EXERCISE BRIEF: Below is a listing. Quote from it, exactly, the lines from the one containing "Write part 3" down to the one containing "(0.0161, y_, z_))", both ends included, and nothing else.

WORKING DATA:
════════════════════
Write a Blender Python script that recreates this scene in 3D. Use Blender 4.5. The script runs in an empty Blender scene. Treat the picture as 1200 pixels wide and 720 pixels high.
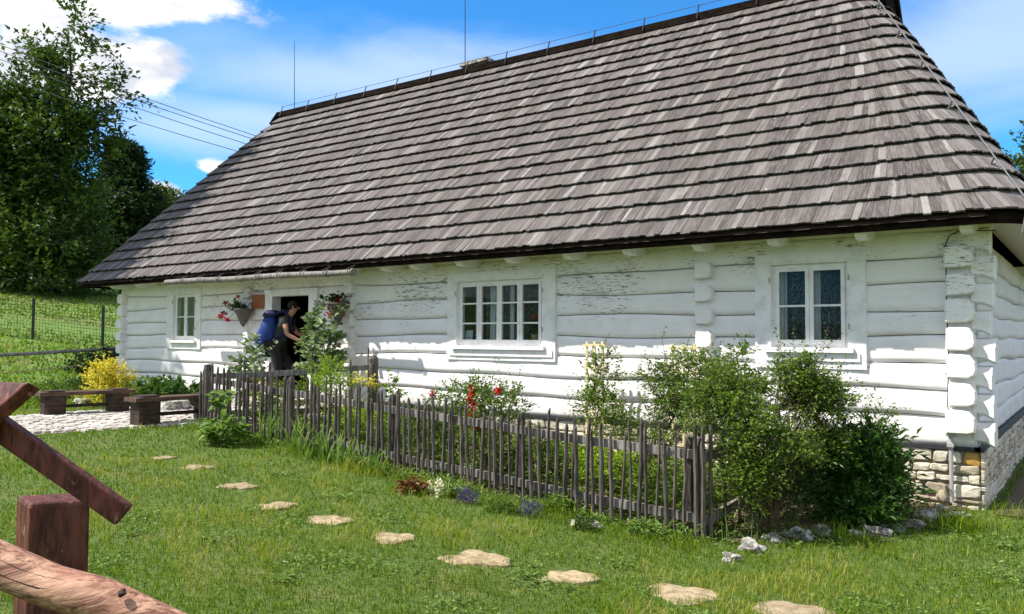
════════════════════
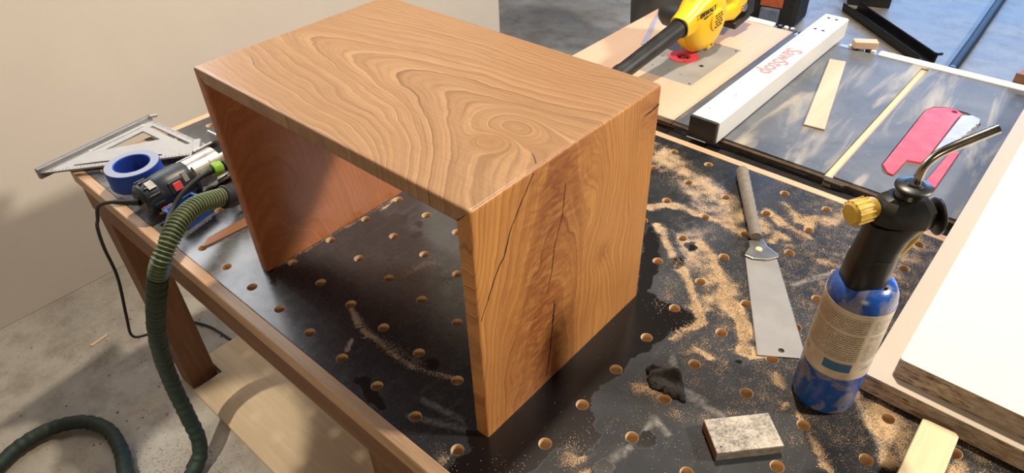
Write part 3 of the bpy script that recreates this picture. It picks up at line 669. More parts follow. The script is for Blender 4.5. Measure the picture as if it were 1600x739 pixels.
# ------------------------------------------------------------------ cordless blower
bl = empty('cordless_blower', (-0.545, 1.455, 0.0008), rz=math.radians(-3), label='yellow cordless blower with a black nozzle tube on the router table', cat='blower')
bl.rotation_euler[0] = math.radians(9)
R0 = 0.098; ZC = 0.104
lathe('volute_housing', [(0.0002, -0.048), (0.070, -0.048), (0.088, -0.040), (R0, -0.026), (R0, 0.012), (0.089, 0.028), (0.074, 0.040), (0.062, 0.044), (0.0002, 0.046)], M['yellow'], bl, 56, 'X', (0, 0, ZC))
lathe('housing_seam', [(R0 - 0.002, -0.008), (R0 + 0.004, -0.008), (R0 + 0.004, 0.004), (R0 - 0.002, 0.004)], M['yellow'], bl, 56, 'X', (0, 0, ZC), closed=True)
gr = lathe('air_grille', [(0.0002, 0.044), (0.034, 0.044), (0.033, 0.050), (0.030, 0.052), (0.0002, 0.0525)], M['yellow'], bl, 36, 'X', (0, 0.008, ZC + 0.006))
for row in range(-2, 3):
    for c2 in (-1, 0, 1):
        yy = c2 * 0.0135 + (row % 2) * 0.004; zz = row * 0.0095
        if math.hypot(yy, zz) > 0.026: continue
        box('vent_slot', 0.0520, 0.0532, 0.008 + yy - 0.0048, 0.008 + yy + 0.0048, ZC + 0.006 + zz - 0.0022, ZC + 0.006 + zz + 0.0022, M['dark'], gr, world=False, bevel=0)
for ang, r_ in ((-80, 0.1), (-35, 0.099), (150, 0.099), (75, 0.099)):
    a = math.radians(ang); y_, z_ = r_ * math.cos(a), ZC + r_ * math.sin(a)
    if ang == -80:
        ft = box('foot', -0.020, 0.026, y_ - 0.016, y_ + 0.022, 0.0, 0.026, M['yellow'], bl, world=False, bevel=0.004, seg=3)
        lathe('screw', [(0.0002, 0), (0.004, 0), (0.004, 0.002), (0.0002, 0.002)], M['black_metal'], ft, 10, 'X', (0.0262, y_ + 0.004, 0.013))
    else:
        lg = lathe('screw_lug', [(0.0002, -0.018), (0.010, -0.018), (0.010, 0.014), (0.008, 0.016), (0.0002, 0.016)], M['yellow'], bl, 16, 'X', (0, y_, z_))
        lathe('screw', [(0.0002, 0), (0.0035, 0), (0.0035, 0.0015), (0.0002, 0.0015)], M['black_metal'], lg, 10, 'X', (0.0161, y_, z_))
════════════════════
EXERCISE ANSWER:
Write part 3 of the bpy script that recreates this picture. It picks up at line 669. More parts follow. The script is for Blender 4.5. Measure the picture as if it were 1600x739 pixels.
# ------------------------------------------------------------------ cordless blower
bl = empty('cordless_blower', (-0.545, 1.455, 0.0008), rz=math.radians(-3), label='yellow cordless blower with a black nozzle tube on the router table', cat='blower')
bl.rotation_euler[0] = math.radians(9)
R0 = 0.098; ZC = 0.104
lathe('volute_housing', [(0.0002, -0.048), (0.070, -0.048), (0.088, -0.040), (R0, -0.026), (R0, 0.012), (0.089, 0.028), (0.074, 0.040), (0.062, 0.044), (0.0002, 0.046)], M['yellow'], bl, 56, 'X', (0, 0, ZC))
lathe('housing_seam', [(R0 - 0.002, -0.008), (R0 + 0.004, -0.008), (R0 + 0.004, 0.004), (R0 - 0.002, 0.004)], M['yellow'], bl, 56, 'X', (0, 0, ZC), closed=True)
gr = lathe('air_grille', [(0.0002, 0.044), (0.034, 0.044), (0.033, 0.050), (0.030, 0.052), (0.0002, 0.0525)], M['yellow'], bl, 36, 'X', (0, 0.008, ZC + 0.006))
for row in range(-2, 3):
    for c2 in (-1, 0, 1):
        yy = c2 * 0.0135 + (row % 2) * 0.004; zz = row * 0.0095
        if math.hypot(yy, zz) > 0.026: continue
        box('vent_slot', 0.0520, 0.0532, 0.008 + yy - 0.0048, 0.008 + yy + 0.0048, ZC + 0.006 + zz - 0.0022, ZC + 0.006 + zz + 0.0022, M['dark'], gr, world=False, bevel=0)
for ang, r_ in ((-80, 0.1), (-35, 0.099), (150, 0.099), (75, 0.099)):
    a = math.radians(ang); y_, z_ = r_ * math.cos(a), ZC + r_ * math.sin(a)
    if ang == -80:
        ft = box('foot', -0.020, 0.026, y_ - 0.016, y_ + 0.022, 0.0, 0.026, M['yellow'], bl, world=False, bevel=0.004, seg=3)
        lathe('screw', [(0.0002, 0), (0.004, 0), (0.004, 0.002), (0.0002, 0.002)], M['black_metal'], ft, 10, 'X', (0.0262, y_ + 0.004, 0.013))
    else:
        lg = lathe('screw_lug', [(0.0002, -0.018), (0.010, -0.018), (0.010, 0.014), (0.008, 0.016), (0.0002, 0.016)], M['yellow'], bl, 16, 'X', (0, y_, z_))
        lathe('screw', [(0.0002, 0), (0.0035, 0), (0.0035, 0.0015), (0.0002, 0.0015)], M['black_metal'], lg, 10, 'X', (0.0161, y_, z_))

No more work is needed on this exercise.